Another operational gap is the growing disparity between the complex human rights issues created by the new technologies and the lack of adequate resources for the human rights mechanisms, which are being asked to do more with less.  Human rights defenders too need to keep pace with technological changes in their advocacy efforts (para. 53).

The private sector’s growing prominence and its role in protecting human rights is another crucial gap. Many new technologies, including artificial intelligence, virtual reality or blockchain technology, do not affect peoples’ lives in isolation but do so by functioning as integral parts of business models (para. 56).

A final issue that potentially complicates the protection of human rights is that new technologies are economically and strategically necessary. For example, artificial intelligence has clear military potential in pattern recognition and weapon targeting and is already used in various security applications. Likewise, the private sector estimates that artificial intelligence could generate between $77 billion and $3.9 trillion in revenue by 2023.69 This means that attempts to integrate the human rights approach into technological development may face pushback when security or profitability is threatened. It is possible that the competitive pressures can lead to disincentivizing businesses from human rights scrutiny on their business models (para. 57). 

As an effort to overcome these gaps, the advisory committee reports recommends a holistic approach centered around a newly established human rights impact assessment led by the UN. 

I am supposed to comment on the methodologies of human rights impact assessment addressing theses concerns. 

I first want to remind that technology assessment has been with us for more than half a century. 

 

Technology Assessment came into prominence with the US Office of Technology Assessment (OTA). Congressional hearings from 1969 led to public law #92-484 in 1972 establishing OTA, with its rst assessment produced in 1974. OTA’ss funding was stopped in 1995 by a Republican-led Congress.

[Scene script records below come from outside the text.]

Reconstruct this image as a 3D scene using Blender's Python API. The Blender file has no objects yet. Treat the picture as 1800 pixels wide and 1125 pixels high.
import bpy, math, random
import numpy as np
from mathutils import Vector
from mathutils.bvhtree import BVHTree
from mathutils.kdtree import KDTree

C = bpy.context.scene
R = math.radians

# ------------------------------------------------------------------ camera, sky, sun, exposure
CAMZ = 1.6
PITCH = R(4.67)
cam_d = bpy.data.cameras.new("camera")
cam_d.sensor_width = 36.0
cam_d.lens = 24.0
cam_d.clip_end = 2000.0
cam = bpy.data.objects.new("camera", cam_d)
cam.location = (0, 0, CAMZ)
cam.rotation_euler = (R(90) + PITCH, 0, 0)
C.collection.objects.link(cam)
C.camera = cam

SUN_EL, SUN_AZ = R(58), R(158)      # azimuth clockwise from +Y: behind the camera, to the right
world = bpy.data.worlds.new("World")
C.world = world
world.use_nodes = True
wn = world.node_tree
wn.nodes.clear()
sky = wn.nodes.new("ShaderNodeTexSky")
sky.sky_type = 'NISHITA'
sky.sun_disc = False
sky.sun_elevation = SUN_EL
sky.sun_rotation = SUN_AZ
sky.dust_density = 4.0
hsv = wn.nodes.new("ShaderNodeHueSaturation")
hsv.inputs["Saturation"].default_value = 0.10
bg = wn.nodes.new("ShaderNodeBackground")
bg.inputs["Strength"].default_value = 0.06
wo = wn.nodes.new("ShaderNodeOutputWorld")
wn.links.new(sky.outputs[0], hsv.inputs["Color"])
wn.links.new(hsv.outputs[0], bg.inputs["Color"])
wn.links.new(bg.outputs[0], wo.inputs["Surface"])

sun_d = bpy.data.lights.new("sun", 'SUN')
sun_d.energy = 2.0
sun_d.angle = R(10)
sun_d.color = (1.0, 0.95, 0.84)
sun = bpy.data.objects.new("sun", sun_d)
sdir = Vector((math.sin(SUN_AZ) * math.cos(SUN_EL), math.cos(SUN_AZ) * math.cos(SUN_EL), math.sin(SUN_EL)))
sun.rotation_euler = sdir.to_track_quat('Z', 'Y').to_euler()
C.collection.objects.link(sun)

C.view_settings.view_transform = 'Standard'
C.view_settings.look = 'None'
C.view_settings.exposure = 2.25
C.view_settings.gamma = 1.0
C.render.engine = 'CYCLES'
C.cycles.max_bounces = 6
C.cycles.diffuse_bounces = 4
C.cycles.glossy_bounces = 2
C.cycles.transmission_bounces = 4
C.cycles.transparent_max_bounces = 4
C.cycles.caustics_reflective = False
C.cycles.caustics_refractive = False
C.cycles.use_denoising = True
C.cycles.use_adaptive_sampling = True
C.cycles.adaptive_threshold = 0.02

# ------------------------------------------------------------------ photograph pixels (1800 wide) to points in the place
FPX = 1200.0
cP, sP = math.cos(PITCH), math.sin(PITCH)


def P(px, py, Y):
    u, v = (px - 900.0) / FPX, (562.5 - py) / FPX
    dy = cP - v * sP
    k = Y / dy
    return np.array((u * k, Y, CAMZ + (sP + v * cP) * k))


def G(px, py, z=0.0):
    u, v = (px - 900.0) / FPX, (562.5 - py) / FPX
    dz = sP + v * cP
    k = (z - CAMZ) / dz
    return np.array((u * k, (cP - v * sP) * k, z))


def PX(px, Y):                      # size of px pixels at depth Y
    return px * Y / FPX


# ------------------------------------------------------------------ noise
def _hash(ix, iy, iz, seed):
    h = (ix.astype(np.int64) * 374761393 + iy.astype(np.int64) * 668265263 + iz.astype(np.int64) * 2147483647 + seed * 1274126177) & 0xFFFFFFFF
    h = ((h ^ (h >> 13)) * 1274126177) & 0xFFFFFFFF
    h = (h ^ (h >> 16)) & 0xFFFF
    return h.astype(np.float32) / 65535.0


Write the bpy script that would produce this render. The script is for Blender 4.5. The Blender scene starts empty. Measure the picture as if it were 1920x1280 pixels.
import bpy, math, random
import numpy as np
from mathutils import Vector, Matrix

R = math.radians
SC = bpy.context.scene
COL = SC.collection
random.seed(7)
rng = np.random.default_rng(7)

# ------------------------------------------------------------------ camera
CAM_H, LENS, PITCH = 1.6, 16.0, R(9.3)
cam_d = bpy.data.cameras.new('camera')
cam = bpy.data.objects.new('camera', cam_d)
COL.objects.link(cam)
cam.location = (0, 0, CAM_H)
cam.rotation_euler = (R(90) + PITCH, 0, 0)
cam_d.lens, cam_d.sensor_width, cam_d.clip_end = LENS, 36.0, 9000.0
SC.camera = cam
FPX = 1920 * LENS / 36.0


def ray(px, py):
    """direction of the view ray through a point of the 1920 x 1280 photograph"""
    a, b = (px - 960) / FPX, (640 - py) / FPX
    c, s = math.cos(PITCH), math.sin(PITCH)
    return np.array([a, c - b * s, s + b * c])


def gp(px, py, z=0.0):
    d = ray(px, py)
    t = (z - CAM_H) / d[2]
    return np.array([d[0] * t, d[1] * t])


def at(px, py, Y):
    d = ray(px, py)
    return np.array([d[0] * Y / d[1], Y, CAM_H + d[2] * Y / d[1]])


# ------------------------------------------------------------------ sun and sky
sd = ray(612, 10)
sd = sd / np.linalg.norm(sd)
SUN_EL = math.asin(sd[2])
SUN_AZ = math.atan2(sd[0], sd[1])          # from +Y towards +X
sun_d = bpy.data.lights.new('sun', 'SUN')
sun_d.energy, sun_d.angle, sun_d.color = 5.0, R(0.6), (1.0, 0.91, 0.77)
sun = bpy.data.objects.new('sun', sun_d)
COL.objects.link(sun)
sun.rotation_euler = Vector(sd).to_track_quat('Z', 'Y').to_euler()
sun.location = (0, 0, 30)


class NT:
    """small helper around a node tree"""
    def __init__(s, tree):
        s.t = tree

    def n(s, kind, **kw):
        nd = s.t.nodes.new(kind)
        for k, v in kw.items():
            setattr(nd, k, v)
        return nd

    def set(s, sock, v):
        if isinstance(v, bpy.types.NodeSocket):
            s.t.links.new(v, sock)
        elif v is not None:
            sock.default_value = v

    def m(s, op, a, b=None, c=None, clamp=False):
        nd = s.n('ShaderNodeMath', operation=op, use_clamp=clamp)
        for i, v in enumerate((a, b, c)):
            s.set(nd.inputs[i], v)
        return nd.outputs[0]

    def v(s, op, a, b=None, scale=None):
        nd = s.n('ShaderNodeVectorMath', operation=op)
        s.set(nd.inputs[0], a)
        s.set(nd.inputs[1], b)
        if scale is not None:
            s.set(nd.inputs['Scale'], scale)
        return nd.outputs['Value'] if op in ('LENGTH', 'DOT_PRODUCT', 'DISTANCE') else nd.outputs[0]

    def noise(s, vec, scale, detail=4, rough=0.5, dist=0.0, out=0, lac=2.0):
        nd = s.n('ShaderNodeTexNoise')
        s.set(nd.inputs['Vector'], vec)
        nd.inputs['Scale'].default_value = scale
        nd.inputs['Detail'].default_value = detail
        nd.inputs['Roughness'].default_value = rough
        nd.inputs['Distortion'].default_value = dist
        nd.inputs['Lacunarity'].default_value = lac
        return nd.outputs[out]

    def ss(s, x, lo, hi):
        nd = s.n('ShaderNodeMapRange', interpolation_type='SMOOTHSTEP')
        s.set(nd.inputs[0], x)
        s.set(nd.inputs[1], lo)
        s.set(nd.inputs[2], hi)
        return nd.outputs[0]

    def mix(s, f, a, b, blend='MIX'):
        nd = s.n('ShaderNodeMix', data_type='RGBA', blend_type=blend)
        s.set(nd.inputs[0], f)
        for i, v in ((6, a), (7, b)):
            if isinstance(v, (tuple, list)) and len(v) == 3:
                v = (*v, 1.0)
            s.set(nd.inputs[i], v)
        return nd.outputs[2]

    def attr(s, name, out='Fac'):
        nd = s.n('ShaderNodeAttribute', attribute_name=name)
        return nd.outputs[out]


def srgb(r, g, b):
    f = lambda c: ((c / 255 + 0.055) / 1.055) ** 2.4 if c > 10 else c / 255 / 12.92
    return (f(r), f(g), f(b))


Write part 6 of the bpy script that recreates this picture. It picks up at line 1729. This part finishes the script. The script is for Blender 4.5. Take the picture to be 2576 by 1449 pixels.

See Coates et al. (2001) for a succinct history of the evolution of the Future-oriented Technology Analyses (FTA) community, including notes about OTA. See http://www.princeton.edu/~ota/ (http://www.princeton.edu/~ota/) for an electronic archive of the hundreds of technology assessments generated by OTA plus good historical notes. Since the early 1990s, TA has become firmly established in Europe at various levels including at the EU level http://www.europarl.europa.eu/stoa/default_en.htm and in most member nations, for a listing see http://www.eptanetwork.org/EPTA/ (http://www.eptanetwork.org/EPTA/). 

Joe Coates (1971) offered an insightful illustration of the problematic nature of pinning down indirect effects. He nominally tracks the 1st through 6th order effects of introducing television on communities. The 1st order force of a riveting source of entertainment in the home leads to less mingling in local clubs; that leads to less neighborly interaction; isolation follows; then overdependence on spouses to meet one’s psychological needs; and finally, divorce rates escalate. 

Such technology assessment is being administered in Korea as well and I have participated in those assessments which include assessment from human rights angles as well. 

 

Therefore, in order to create a new institution of technology assessment without reinventing the wheel, we need to justify why we need a different set of technology assessment for new and emerging technologies. 

 

When we look at new and emerging technologies, they differ from other technologies exactly because they are more in line with promotion of human rights just as we saw in the role of the internet in the Jasmin revolution. New technologies may be so successful because they follow the grain of expanding human rights. Any human rights impact assessment on new technologies must take this into account and find ways to amplify the liberalizing and equalizing potentials of the new technologies. 

 

Also, the UN already began the annual Internet Governance Forum as a way to give various stakeholders (technical communities, human rights defenders, businesses, and governments) voices in addressing these concerns.  We should think about ways to incorporate the conversations there with the new human rights impact assessments.